The RPMS was an eight year archaeological research project that began in April 1989. It focused on sites of the Salado period, especially on platform mounds and the residential compounds clustered around the mounds. At its inception in the spring of 1989, the research was to be conducted at 77 sites grouped in three clusters in the basin. Shortly afterward, Reclamation also funded a separate sampling survey of locations on the upper bajadas that surround the basin. The Roosevelt Bajada Survey, performed by SWCA Environmental Consultants, Inc. of Flagstaff (Ahlstrom et aI. 1991), identified dense clusters of residential sites in these upland locations.

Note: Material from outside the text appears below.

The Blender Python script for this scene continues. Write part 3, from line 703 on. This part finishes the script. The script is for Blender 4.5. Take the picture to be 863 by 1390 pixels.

In 1992, Reclamation asked ASU OCRM to investigate four clusters of sites identified by the Roosevelt Bajada Survey and one additional site in the Pinto Creek Complex. The agency effectively expanded the scope of the RPMS to 130 sites. The scheduled level of field effort at some of the original 77 sites was reduced and transferred to the investigation of sites in the upland locations.

The results of the RPMS are presented in the ASU OCRM Roosevelt Monograph Series, which consists of 12 report volumes.